Take each line that has the word "scene" and return it.

** Start **

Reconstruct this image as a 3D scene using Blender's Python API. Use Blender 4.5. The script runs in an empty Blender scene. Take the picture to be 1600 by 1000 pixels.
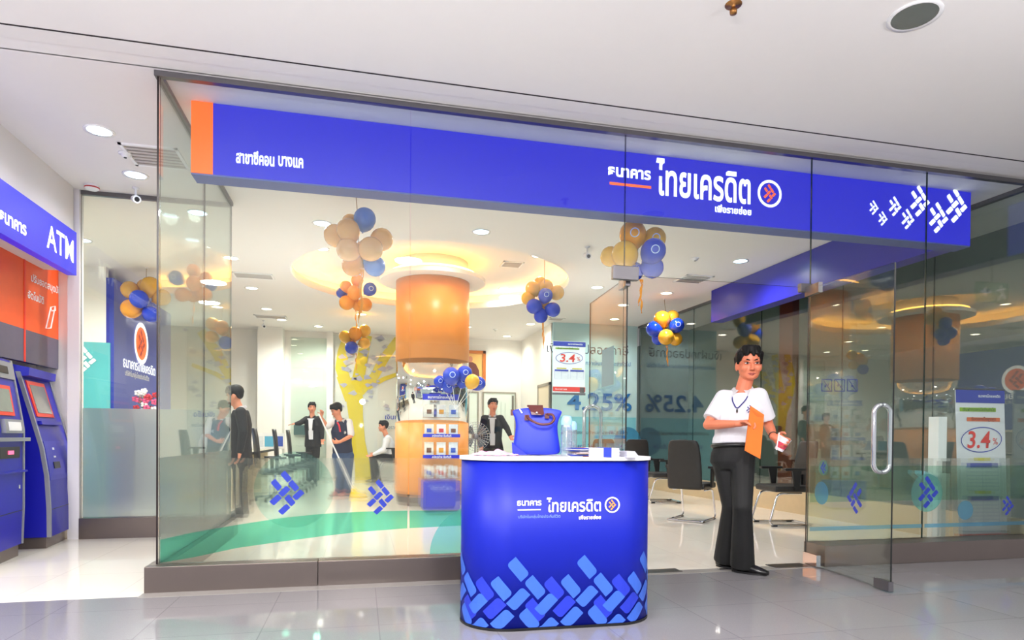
import bpy, bmesh, math, random
from mathutils import Vector, Matrix
random.seed(7)
V = Vector
SC = bpy.context.scene
COL = SC.collection

# ------------------------------------------------------------------ camera
FPX, CXP, CYP, CAMH = 1001.8, 800.0, 693.4, 1.02
_y, _p, _r = [math.radians(a) for a in (13.274, -.596, .458)]
_F = V((math.sin(_y), math.cos(_y), 0)); _R = V((math.cos(_y), -math.sin(_y), 0)); _U = V((0, 0, 1))
_F, _U = _F*math.cos(_p) + _U*math.sin(_p), _U*math.cos(_p) - _F*math.sin(_p)
_R, _U = _R*math.cos(_r) + _U*math.sin(_r), _U*math.cos(_r) - _R*math.sin(_r)
cam = bpy.data.objects.new('camera', bpy.data.cameras.new('camera'))
COL.objects.link(cam)
cam.matrix_world = Matrix(((_R.x, _U.x, -_F.x, 0), (_R.y, _U.y, -_F.y, 0), (_R.z, _U.z, -_F.z, CAMH), (0, 0, 0, 1)))
cam.data.sensor_width = 36.0
cam.data.lens = FPX/1600*36
cam.data.shift_y = (CYP - 500)/1600
cam.data.clip_start = .05
SC.camera = cam

def at(px, py, d):
    """a place in the shop measured from the photograph: pixel plus real distance ahead"""
    return V((0, 0, CAMH)) + (_R*((px - CXP)/FPX) + _U*((CYP - py)/FPX) + _F)*d

# ------------------------------------------------------------------ world, view, lights
SC.view_settings.view_transform = 'Standard'
SC.view_settings.look = 'None'
SC.view_settings.gamma = 1.0
SC.view_settings.use_curve_mapping = False
SC.view_settings.exposure = 1.0
SC.cycles.use_denoising = True
SC.cycles.max_bounces = 14
SC.cycles.diffuse_bounces = 4
SC.cycles.glossy_bounces = 6
SC.cycles.transmission_bounces = 8
SC.cycles.transparent_max_bounces = 40
SC.cycles.caustics_reflective = False
SC.cycles.caustics_refractive = False
SC.cycles.sample_clamp_indirect = 6.0
W = bpy.data.worlds.new('world'); SC.world = W
W.use_nodes = True
W.node_tree.nodes['Background'].inputs[0].default_value = (.80, .80, .84, 1)
W.node_tree.nodes['Background'].inputs[1].default_value = .45

def lamp(name, kind, loc, power, color=(1, 1, 1), size=.1, rot=None, spot=None):
    l = bpy.data.lights.new(name, kind); l.energy = power; l.color = color
    if kind == 'AREA':
        l.shape = 'DISK'; l.size = size
    else:
        l.shadow_soft_size = size
    if kind == 'SPOT':
        l.spot_size = spot or 2.4; l.spot_blend = .8
    o = bpy.data.objects.new(name, l); COL.objects.link(o); o.location = loc
    if rot: o.rotation_euler = rot
    return o
# ceiling lamps of the mall walkway (above and behind the camera) and the camera's flash
for i, (x, y) in enumerate([(-2.6, 1.8), (.6, .6), (-2.2, -1.4), (2.4, -1.2), (5.4, -.6)]):
    lamp('walkway_lamp', 'AREA', (x, y, 3.34), 80 if x < 1 else 40, (1, .97, .96), .35)
for x, y, p in ((-4.2, .4, 135), (-.6, .2, 95), (3.6, .2, 60)):      # added unseen fill lights, facing up to brighten the mall ceiling
    lamp('ceiling_fill_light', 'AREA', (x, y, 2.2), p, (1, .985, .98), .8, (math.pi, 0, 0))
lamp('camera_flash', 'POINT', (.02, -.06, 1.5), 50, (1, 1, 1), .035)

# ------------------------------------------------------------------ material helpers
def lin(c):
    return tuple((x/255/12.92 if x/255 <= .04045 else ((x/255 + .055)/1.055)**2.4) for x in c)
MATS = {}
def mat(name, rgb, rough=.5, metal=0.0, emit=0.0, var=.06, scale=12, spec=.5, ecol=None, coat=0, bump=0):
    if name in MATS: return MATS[name]
    m = bpy.data.materials.new(name); m.use_nodes = True; MATS[name] = m
    nt = m.node_tree; b = nt.nodes['Principled BSDF']
    c = lin(rgb)
    b.inputs['Roughness'].default_value = rough
    b.inputs['Metallic'].default_value = metal
    b.inputs['Specular IOR Level'].default_value = spec
    b.inputs['Coat Weight'].default_value = coat
    tc = nt.nodes.new('ShaderNodeTexCoord'); nz = nt.nodes.new('ShaderNodeTexNoise')
    nz.inputs['Scale'].default_value = scale; nz.inputs['Detail'].default_value = 4
    nt.links.new(tc.outputs['Object'], nz.inputs['Vector'])
    mx = nt.nodes.new('ShaderNodeMix'); mx.data_type = 'RGBA'
    mx.inputs[6].default_value = (*[x*(1 - var) for x in c], 1)
    mx.inputs[7].default_value = (*[min(1, x*(1 + var)) for x in c], 1)
    nt.links.new(nz.outputs[0], mx.inputs[0]); nt.links.new(mx.outputs[2], b.inputs['Base Color'])
    if emit:
        b.inputs['Emission Color'].default_value = (*lin(ecol or rgb), 1)
        b.inputs['Emission Strength'].default_value = emit
    if bump:
        bp = nt.nodes.new('ShaderNodeBump'); bp.inputs['Strength'].default_value = bump
        bp.inputs['Distance'].default_value = .01
        nt.links.new(nz.outputs[0], bp.inputs['Height']); nt.links.new(bp.outputs[0], b.inputs['Normal'])
    return m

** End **

[Output]:
Reconstruct this image as a 3D scene using Blender's Python API. Use Blender 4.5. The script runs in an empty Blender scene. Take the picture to be 1600 by 1000 pixels.
SC = bpy.context.scene